While the legal lines remain murky on an adult’s right to sell sex for money, there is no gray area when it comes to children. “The term prostitution can delude or confuse one’s understanding of this form of child sexual exploitation,” the U.S. Justice Department says. “It is important to emphasize that the children involved are victims.”
In California, lawmakers in 2016 passed a law to ban law enforcers from arresting sex workers under age 18 on prostitution-related charges, which opponents argued was an attempt by liberal lawmakers and then-state Attorney General Kamala Harris to legalize underage prostitution. It was, in fact, an effort to codify that children cannot be arrested and punished for a crime in which they are the victims. Texas has no such law.

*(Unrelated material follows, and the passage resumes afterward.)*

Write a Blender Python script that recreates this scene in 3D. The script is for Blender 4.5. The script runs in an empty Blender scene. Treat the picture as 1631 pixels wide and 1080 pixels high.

The legal question facing prosecutors in Dallas County, Texas, is the extent to which Trevino can be regarded as an accomplice after two men allegedly lured for sex wound up being shot. One was killed and the other wounded. Trevino spent more than a year in jail awaiting trial, accused of having lured the men into a trap set up by Philip Baldenegro, then 18. Trevino’s parents say Baldenegro forced their daughter into prostitution, having drugged and threatened her with physical violence if she did not cooperate.
Baldenegro admits to the shootings, but his lawyer denies sex trafficking was involved and contends that Trevino was a witting accomplice. Dallas County District Attorney John Creuzot says he wants to try Trevino as an adult, meaning she could face a 40-year prison sentence.
“On what planet does it make sense that we are going to charge her with capital murder? It’s a disastrously failed social policy,” says Jason Flom, a founding board member of The Innocence Project.
Curtis, the actor, isn’t the only Hollywood personality taking up Trevino’s cause. Kim Kardashian West has tried to rally her 66 million Twitter followers to get Creuzot to reverse course on the prosecution.
“Our criminal justice system must be better than this,” Curtis wrote in her ad. “All the DA has to do is drop the charges against this innocent girl. She didn’t hold a gun. She didn’t create the scenario. She was being sold for sex. And now, after being abused and victimized by her trafficker, she’s being victimized again.”